After the lessons, guests were taken on a tour of the historic house and grounds. The House on Bayou Road also functions as a bed and breakfast, and overnight stays there can be coordinated with the cooking classes, making for a perfect getaway trip. After the tour, guests sat down to enjoy the meal in a cozy dining room set with fine china. For dessert, guests returned to the kitchen where Brigtsen prepared bananas Foster to be served over his signature banana bread pudding. When it came time to ignite the rum, the lights were turned off and the soft flames of the flambé illuminated the walls of the 200-year-old kitchen. All in all, it made for a relaxing and memorable experience.

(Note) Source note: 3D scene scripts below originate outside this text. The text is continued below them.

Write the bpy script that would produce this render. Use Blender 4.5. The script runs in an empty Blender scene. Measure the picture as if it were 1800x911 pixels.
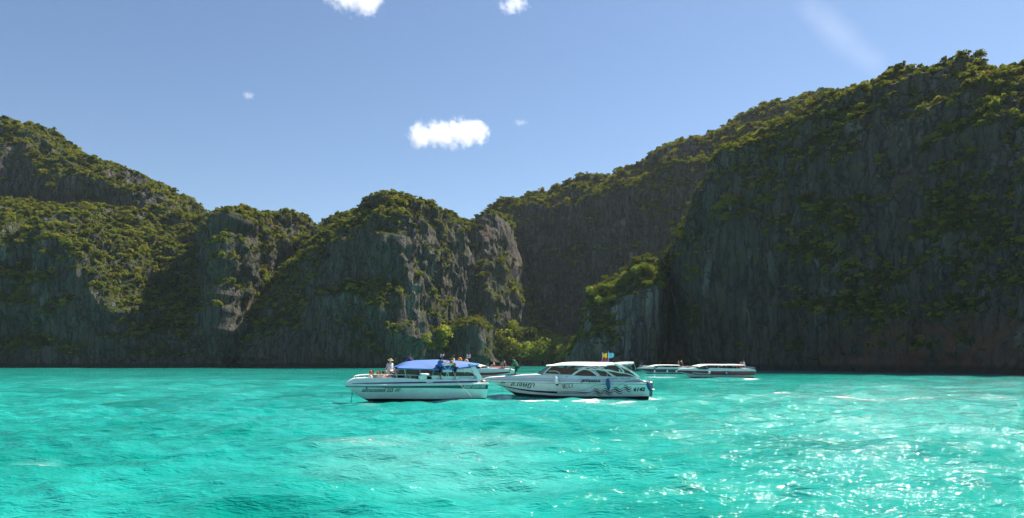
import bpy, math, random
import numpy as np
from mathutils import Vector, Matrix

random.seed(7)
rng = np.random.default_rng(7)
S = bpy.context.scene
COL = S.collection
R = math.radians

# ------------------------------------------------------------------ camera, sky, sun, exposure
CAMH = 3.0            # eye height above the water
HORIZON = 635.0       # row of the horizon in the 1800 px wide photograph
FOC = 1200.0          # focal length in those pixels
cam_d = bpy.data.cameras.new("camera")
cam = bpy.data.objects.new("camera", cam_d)
COL.objects.link(cam)
cam.location = (0, 0, CAMH)
cam.rotation_euler = (R(90), 0, 0)
cam_d.sensor_width = 36.0
cam_d.lens = 36.0 * FOC / 1800.0
cam_d.shift_y = (HORIZON - 455.5) / 1800.0
cam_d.clip_start = 0.2
cam_d.clip_end = 20000
S.camera = cam

SUN_AZ, SUN_EL = 48.0, 53.0
world = bpy.data.worlds.new("World")
S.world = world
world.use_nodes = True
wn = world.node_tree
for n in list(wn.nodes):
    wn.nodes.remove(n)
sky_t = wn.nodes.new("ShaderNodeTexSky")
sky_t.sky_type = 'NISHITA'
sky_t.sun_disc = False
sky_t.sun_elevation = R(SUN_EL)
sky_t.sun_rotation = R(SUN_AZ)
sky_t.altitude = 0
sky_t.air_density = 1.0
sky_t.dust_density = 0.2
sky_t.ozone_density = 3.5
bg = wn.nodes.new("ShaderNodeBackground")
bg.inputs["Strength"].default_value = 0.063
wo = wn.nodes.new("ShaderNodeOutputWorld")
wn.links.new(sky_t.outputs[0], bg.inputs["Color"])
wn.links.new(bg.outputs[0], wo.inputs["Surface"])

sun_d = bpy.data.lights.new("sun", 'SUN')
sun_d.energy = 5.0
sun_d.angle = R(0.5)
sun_d.color = (1.0, 0.92, 0.79)
sun = bpy.data.objects.new("sun", sun_d)
COL.objects.link(sun)
SDIR = Vector((math.sin(R(SUN_AZ)) * math.cos(R(SUN_EL)), math.cos(R(SUN_AZ)) * math.cos(R(SUN_EL)), math.sin(R(SUN_EL))))
sun.location = SDIR * 3000
sun.rotation_euler = SDIR.to_track_quat('Z', 'Y').to_euler()

S.view_settings.view_transform = 'Standard'
S.view_settings.look = 'None'
S.view_settings.exposure = 1.13
S.view_settings.gamma = 1.0
S.render.engine = 'CYCLES'
S.cycles.max_bounces = 8
S.cycles.diffuse_bounces = 3
S.cycles.glossy_bounces = 3
S.cycles.transparent_max_bounces = 8
S.cycles.volume_bounces = 6
S.cycles.sample_clamp_indirect = 6.0
S.cycles.sample_clamp_direct = 120.0
S.cycles.use_denoising = True

# ------------------------------------------------------------------ helpers
def tag(o, label=None, cat=None, group=None, kind=None):
    if label: o['label'] = label
    if cat: o['category'] = cat
    if group: o['group'] = group
    if kind: o['kind'] = kind
    return o

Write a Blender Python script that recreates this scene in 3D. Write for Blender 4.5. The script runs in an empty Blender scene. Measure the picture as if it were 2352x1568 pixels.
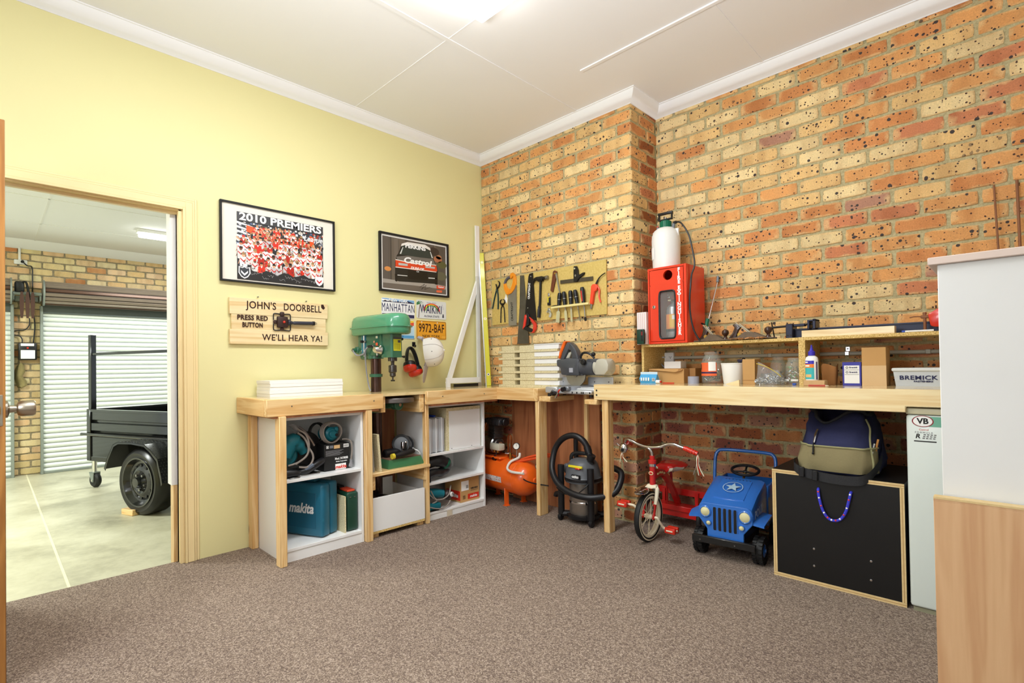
import bpy, bmesh, math, random
from mathutils import Vector, Matrix, Euler
random.seed(7)
C = bpy.context.scene.collection
PI = math.pi
R = math.radians

# ------------------------------------------------------------------ camera, world, lights, exposure
def make_camera():
    yaw, pit, rol = R(44.457), R(.705), R(-.875)
    fw = Vector((-math.sin(yaw)*math.cos(pit), math.cos(yaw)*math.cos(pit), math.sin(pit)))
    r0 = Vector((math.cos(yaw), math.sin(yaw), 0)); u0 = r0.cross(fw)
    rt = r0*math.cos(rol)+u0*math.sin(rol); up = u0*math.cos(rol)-r0*math.sin(rol)
    cd = bpy.data.cameras.new('camera'); co = bpy.data.objects.new('camera', cd); C.objects.link(co)
    cd.sensor_width = 36; cd.lens = 1180.4/2352*36; cd.shift_y = (827.4-784)/2352; cd.clip_start = .05
    m = Matrix((rt, up, -fw)).transposed().to_4x4(); m.translation = (3.484, -3.174, 1.113)
    co.matrix_world = m
    bpy.context.scene.camera = co
make_camera()
vs = bpy.context.scene.view_settings
vs.view_transform = 'Standard'; vs.look = 'None'; vs.exposure = -0.2; vs.gamma = 1; vs.use_curve_mapping = False
w = bpy.data.worlds.new('world'); bpy.context.scene.world = w; w.use_nodes = True
bg = w.node_tree.nodes['Background']; bg.inputs[0].default_value = (.80, .90, 1, 1); bg.inputs[1].default_value = 1.3

def area(name, loc, size, power, rot=(0, 0, 0), col=(1, 1, 1), sy=None, spread=None):
    l = bpy.data.lights.new(name, 'AREA'); l.energy = power; l.color = col
    l.shape = 'RECTANGLE'; l.size = size; l.size_y = sy or size
    if spread: l.spread = spread
    o = bpy.data.objects.new(name, l); C.objects.link(o); o.location = loc; o.rotation_euler = rot
    return o

# ------------------------------------------------------------------ materials
MATS = {}
def lin(h):
    if isinstance(h, str):
        h = h.lstrip('#'); h = [int(h[i:i+2], 16) for i in (0, 2, 4)]
    return tuple(((c/255)/12.92 if c/255 <= .04045 else ((c/255+.055)/1.055)**2.4) for c in h)
def nodes(name):
    m = bpy.data.materials.new(name); m.use_nodes = True; nt = m.node_tree
    b = nt.nodes['Principled BSDF']
    return m, nt, b, nt.nodes.new, nt.links.new
def P(name, col, rough=.5, metal=0., var=.06, vs_=6., bump=0., bs=90., coat=0., spec=.5, trans=0., alpha=1., emit=0., ior=1.45, det=3):
    """plain painted / plastic / metal surface with a little procedural unevenness"""
    if name in MATS: return name
    m, nt, b, N, L = nodes(name); c = lin(col)
    b.inputs['Roughness'].default_value = rough; b.inputs['Metallic'].default_value = metal
    b.inputs['Specular IOR Level'].default_value = spec; b.inputs['IOR'].default_value = ior
    b.inputs['Transmission Weight'].default_value = trans; b.inputs['Alpha'].default_value = alpha
    b.inputs['Coat Weight'].default_value = coat; b.inputs['Coat Roughness'].default_value = .08
    if emit:
        b.inputs['Emission Color'].default_value = (*c, 1); b.inputs['Emission Strength'].default_value = emit
    tc = N('ShaderNodeTexCoord'); n = N('ShaderNodeTexNoise'); n.inputs['Scale'].default_value = vs_; n.inputs['Detail'].default_value = det
    L(tc.outputs['Object'], n.inputs['Vector'])
    mx = N('ShaderNodeMix'); mx.data_type = 'RGBA'
    mx.inputs[6].default_value = (*[max(0, x*(1-var*1.6)) for x in c], 1); mx.inputs[7].default_value = (*[min(1, x*(1+var)) for x in c], 1)
    L(n.outputs[0], mx.inputs[0]); L(mx.outputs[2], b.inputs['Base Color'])
    if bump:
        n2 = N('ShaderNodeTexNoise'); n2.inputs['Scale'].default_value = bs; n2.inputs['Detail'].default_value = 4
        L(tc.outputs['Object'], n2.inputs['Vector']); bp = N('ShaderNodeBump'); bp.inputs['Strength'].default_value = bump
        bp.inputs['Distance'].default_value = .004
        L(n2.outputs[0], bp.inputs['Height']); L(bp.outputs[0], b.inputs['Normal'])
    MATS[name] = m; return name
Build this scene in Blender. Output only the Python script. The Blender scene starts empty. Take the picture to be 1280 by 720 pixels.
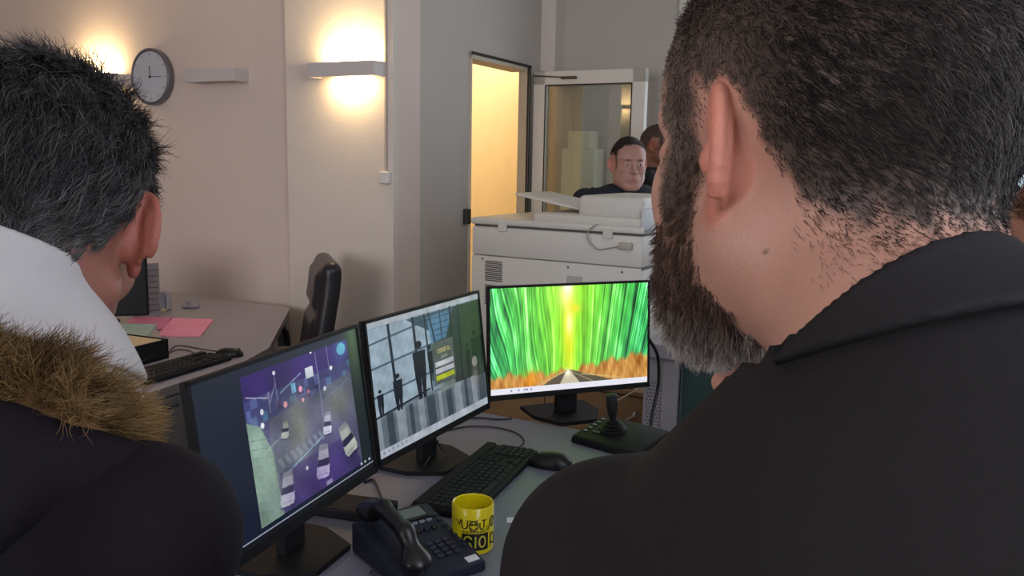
import bpy, bmesh, math, random
import numpy as np
from mathutils import Vector, Matrix

# ------------------------------------------------------------------ camera, light, exposure
SC = bpy.context.scene
COL = SC.collection
F, CAMZ, PITCH, ROLL = 1050.0, 1.52, math.radians(8.66), math.radians(1.1)
cam_d = bpy.data.cameras.new('camera'); cam = bpy.data.objects.new('camera', cam_d); COL.objects.link(cam)
cam_d.sensor_width = 36.0; cam_d.lens = 36.0 * F / 1280.0; cam_d.clip_start = 0.02
_f = Vector((0, math.cos(PITCH), -math.sin(PITCH)))
_r = Vector((1, 0, 0)); _u = _r.cross(_f)
_q = Matrix.Rotation(-ROLL, 3, _f); _r = _q @ _r; _u = _q @ _u
cam.matrix_world = Matrix(((_r.x, _u.x, -_f.x, 0), (_r.y, _u.y, -_f.y, 0), (_r.z, _u.z, -_f.z, CAMZ), (0, 0, 0, 1)))
SC.camera = cam
CAMP = Vector((0, 0, CAMZ))
def ray(px, py): return _r * ((px - 640) / F) + _u * ((360 - py) / F) + _f
def at(px, py, Y):
    d = ray(px, py); return CAMP + d * (Y / d.y)
def on(px, py, z):
    d = ray(px, py); return CAMP + d * ((z - CAMZ) / d.z)

SC.view_settings.view_transform = 'Standard'
SC.view_settings.look = 'None'
SC.view_settings.exposure = 0.0
SC.view_settings.gamma = 1.0
SC.view_settings.use_curve_mapping = False
SC.cycles.use_denoising = True
SC.cycles.max_bounces = 8
SC.cycles.transparent_max_bounces = 16
SC.cycles.sample_clamp_indirect = 4.0

def lin(c):
    if isinstance(c, str):
        c = [int(c[i:i + 2], 16) / 255 for i in (0, 2, 4)]
    elif max(c) > 1.001: c = [v / 255 for v in c]
    return tuple(v / 12.92 if v <= .04045 else ((v + .055) / 1.055) ** 2.4 for v in c)

W = bpy.data.worlds.new('sky'); SC.world = W; W.use_nodes = True
W.node_tree.nodes['Background'].inputs[0].default_value = (*lin((196, 222, 240)), 1)
W.node_tree.nodes['Background'].inputs[1].default_value = 1.3

# room frame: corner where the lamp wall meets the doorway wall
TH = math.radians(27)
VU = Vector((math.sin(TH), math.cos(TH), 0)); VV = Vector((math.cos(TH), -math.sin(TH), 0))
CORN = Vector((-.571, 4.145, 0))
def rm(a, b, z=0): return CORN + VV * a + VU * b + Vector((0, 0, z))
def unrm(p):
    d = Vector((p[0], p[1], 0)) - CORN; return d.dot(VV), d.dot(VU)
RMAT = Matrix(((VV.x, VU.x, 0, CORN.x), (VV.y, VU.y, 0, CORN.y), (0, 0, 1, 0), (0, 0, 0, 1)))
CEIL = 3.1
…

Along with these schools, Delgado Community College (614 City Park Ave., 483-4410) offers two options: cooking classes through its School of Continuing Education and its professional culinary program, which is very well regarded and
has served to train many local chefs. Its Continuing Education classes are aimed more at people looking to promote personal development rather than professionals, and include classes in “Cake Decorating,” “Wine Appreciation,” and traditional Chinese and Italian cooking. Additionally, one entry-level class teaches the
fundamentals of the kitchen.
Taking a class is a great way to gain a different perspective on the art of cooking. Whether you want to watch in an intimate setting or actively participate in the process, you’ll be able to find a school that suits your needs here in New Orleans.
Try This
Skewered on stalks of its namesake herb, the lemongrass shrimp appetizer at Cafe Minh (4139 Canal St.) is a flavorful and aromatic way to begin your meal.